I actually wonder why not do the inverse.
Instead of blacking out the hotels, let them get filled.. only black out the parks for discounts..
hotels can handle the crowds.. even if the parks dont.
 

xdan0920

Think for yourselfer
Alas all the context of posts and likes went out the window since the site allows people to play the games in the various chit-chat threads that are nothing but about playing games with counts and likes. Dilution...

That's true, but largely irrelevant. At least, it's irrelevant to me. I never even look at post or like count. I have a general feel of which posters I'm interested in reading, and who I should simply scroll past. As I'm sure we all do. In fact, I bet lots of people are flying right past this very post. And I have lots of posts, and lots of likes. And I very rarely even browse the chit chat sub forum. It gets weird in there. Anyway, my rambling point is. I don't think post or like count can be diluted, as there is no barrier to posting as much as you like, it's already diluted.

Quality of posts, not quantity.
 

ParentsOf4

Well-Known Member
Yet, no one, and I'll speak for @ParentsOf4 here would expect Eisner levels of expansion or even spending now.

But it is very fair to look at how Iger hasn't nurtured the product very much or very well. All he has done is manipulate numbers through raising prices on everything year after year.
That's lost in the message :) It's just difficult to get a true one to one as the whole company was very different before the media acquisition charge. One could even argue that Iger the conqueror has a better batting average than Eisner in that category... going for the big, but sure-hits (Pixar, Lucas, Marvel, etc).

This I largely agree with. When we look at the parks post-expansion... they are no where as near as aggressive even within their own footprint as they were under Eisner. I do feel like the business is being managed like a financial portfolio.. where one moves and shifts things purely to move the bottom line vs actually investing to build something of substance. I interpret a greater disconnect between leadership and the front-line product than we've ever had.

Even if the financials screamed they were dumping money into the parks... I'd still be distraught over their approach and lack of human touch. It really does feel like the art of show has left the building.
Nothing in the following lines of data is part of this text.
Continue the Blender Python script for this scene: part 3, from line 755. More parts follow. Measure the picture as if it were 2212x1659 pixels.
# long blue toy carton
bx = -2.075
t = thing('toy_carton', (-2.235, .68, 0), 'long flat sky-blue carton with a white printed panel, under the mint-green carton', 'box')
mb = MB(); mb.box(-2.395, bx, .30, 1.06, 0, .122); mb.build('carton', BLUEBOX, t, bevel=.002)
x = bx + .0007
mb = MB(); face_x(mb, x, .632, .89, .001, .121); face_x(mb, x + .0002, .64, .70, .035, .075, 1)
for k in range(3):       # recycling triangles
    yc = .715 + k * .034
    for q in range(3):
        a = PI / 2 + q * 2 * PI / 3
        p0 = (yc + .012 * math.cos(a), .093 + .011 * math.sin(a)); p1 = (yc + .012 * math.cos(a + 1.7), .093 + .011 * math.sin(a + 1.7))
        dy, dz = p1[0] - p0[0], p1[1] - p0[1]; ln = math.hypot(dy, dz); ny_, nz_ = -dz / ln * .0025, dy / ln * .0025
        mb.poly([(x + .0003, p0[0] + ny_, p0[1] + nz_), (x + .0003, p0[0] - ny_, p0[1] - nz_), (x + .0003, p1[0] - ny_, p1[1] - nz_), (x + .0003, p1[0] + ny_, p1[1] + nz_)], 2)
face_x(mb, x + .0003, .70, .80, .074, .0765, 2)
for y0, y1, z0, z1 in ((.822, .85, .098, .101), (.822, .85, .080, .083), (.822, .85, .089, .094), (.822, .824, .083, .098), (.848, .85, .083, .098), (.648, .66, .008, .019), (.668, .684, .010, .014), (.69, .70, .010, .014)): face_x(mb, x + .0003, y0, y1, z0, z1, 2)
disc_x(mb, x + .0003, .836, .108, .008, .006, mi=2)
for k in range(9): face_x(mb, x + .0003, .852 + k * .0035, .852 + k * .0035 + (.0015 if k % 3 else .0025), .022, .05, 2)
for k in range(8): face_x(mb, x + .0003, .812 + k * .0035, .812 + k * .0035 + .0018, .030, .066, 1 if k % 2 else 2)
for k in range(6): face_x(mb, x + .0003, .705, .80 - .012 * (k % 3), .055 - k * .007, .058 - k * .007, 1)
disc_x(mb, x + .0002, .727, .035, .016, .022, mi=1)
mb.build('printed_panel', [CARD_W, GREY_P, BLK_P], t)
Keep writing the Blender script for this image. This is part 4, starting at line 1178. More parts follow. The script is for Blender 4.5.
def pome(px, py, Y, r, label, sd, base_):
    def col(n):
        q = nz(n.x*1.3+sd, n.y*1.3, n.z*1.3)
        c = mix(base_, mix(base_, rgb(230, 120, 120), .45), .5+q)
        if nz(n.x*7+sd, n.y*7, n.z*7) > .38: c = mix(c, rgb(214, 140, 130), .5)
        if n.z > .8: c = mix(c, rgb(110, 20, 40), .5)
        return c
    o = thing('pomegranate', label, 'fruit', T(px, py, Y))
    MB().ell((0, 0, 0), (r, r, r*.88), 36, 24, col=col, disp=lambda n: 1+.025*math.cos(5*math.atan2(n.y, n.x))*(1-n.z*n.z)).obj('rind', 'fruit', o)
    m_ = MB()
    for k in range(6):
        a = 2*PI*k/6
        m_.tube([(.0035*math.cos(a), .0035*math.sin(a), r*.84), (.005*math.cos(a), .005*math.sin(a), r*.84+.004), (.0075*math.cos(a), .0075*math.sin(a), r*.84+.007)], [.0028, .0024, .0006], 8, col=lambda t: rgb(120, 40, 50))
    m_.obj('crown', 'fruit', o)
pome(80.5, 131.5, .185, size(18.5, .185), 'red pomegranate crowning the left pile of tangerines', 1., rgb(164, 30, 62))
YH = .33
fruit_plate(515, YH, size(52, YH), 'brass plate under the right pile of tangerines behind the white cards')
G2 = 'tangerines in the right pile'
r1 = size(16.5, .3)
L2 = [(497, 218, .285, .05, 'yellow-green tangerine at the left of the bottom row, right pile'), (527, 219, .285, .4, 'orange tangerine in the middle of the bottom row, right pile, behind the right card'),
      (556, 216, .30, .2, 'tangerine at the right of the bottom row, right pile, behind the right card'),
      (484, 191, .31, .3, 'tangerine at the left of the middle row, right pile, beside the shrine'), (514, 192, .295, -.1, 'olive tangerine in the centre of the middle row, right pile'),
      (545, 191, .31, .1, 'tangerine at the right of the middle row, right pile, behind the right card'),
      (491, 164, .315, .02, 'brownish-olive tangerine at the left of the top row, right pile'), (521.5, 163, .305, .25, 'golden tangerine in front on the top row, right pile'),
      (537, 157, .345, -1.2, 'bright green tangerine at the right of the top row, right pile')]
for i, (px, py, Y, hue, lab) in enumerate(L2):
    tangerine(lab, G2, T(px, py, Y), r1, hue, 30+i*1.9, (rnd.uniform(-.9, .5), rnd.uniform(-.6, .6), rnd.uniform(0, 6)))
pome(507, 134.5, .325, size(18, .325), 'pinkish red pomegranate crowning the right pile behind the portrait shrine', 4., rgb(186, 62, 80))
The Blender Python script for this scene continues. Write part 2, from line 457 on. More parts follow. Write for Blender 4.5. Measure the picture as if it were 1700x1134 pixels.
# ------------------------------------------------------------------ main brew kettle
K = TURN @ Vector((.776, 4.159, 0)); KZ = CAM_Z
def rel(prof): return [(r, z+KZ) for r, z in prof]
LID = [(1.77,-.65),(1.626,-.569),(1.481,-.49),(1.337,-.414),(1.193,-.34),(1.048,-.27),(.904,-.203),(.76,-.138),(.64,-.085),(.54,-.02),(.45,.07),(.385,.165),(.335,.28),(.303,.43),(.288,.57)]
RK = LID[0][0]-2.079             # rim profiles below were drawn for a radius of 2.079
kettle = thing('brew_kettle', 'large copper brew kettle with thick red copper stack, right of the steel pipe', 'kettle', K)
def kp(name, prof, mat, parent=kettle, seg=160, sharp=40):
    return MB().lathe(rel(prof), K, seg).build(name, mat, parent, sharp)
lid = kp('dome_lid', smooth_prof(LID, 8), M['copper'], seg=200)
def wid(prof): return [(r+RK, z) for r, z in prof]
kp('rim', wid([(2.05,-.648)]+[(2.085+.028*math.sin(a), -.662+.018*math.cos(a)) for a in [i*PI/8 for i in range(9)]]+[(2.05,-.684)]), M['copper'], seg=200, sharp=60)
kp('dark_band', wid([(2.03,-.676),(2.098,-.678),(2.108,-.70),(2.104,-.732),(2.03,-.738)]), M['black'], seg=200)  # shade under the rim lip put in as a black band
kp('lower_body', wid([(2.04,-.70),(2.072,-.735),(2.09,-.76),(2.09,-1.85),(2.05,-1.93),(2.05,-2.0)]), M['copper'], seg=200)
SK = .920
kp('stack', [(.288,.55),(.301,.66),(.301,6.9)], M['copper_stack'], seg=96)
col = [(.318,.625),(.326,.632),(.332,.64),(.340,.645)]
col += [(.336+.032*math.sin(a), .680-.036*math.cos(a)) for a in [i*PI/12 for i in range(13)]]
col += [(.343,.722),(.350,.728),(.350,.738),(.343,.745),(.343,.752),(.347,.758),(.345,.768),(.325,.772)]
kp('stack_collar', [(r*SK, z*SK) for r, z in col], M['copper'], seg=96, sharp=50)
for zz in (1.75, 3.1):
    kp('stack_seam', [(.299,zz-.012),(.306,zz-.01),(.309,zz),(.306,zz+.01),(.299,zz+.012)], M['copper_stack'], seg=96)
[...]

The little bits of good decisions we seem to see here and there... seem lost in a sea of bad blood.
As you both write, no one should expect Iger to invest at Eisner's levels.

Over 21 years, Eisner invested about 10% of domestic Parks & Resorts revenue back into domestic theme park growth initiatives.

The thing is, Iger has invested about 2%.

My opinion is that theme park investment should be roughly 4% to 5%, or less than half of what it was under Eisner. Over Iger's 9 years (so far), the difference adds up to roughly $2.5 billion. In other words, up to this point, Iger probably has undercapitalized his domestic theme parks to the tune of $2.5 billion. :greedy:

For some perspective, Disney has spent $39.7 billion on stock buybacks during Iger's tenure, $6.5 billion in 2014 alone. We know exactly where WDW profits are being invested, and it's not back into the parks. :mad:

Capex is a long-term investment that takes patience to nurture. Stock buybacks are a quick way to pump up stock price.

The reason companies issue stock is to raise capital so they can invest in all the wonderful projects their creative (and well compensated) management team has in mind in order to generate even more revenue and profit.

Stock buybacks do not generate revenue or profit. Over the long-term, stock buybacks are one of the worst ways for a company to invest its money and indicate a wholly unimaginative senior executive management team.

Under Iger, The Walt Disney Company revenue has grown at an anemic 4.8% annual compound rate, including the purchases of Pixar, Marvel, and Lucasfilm. Excluding these 3 properties, organic revenue growth has been pitiful.

Wall Street love Iger because Iger runs the company like Wall Street. Iger needs to start running the company like a CEO.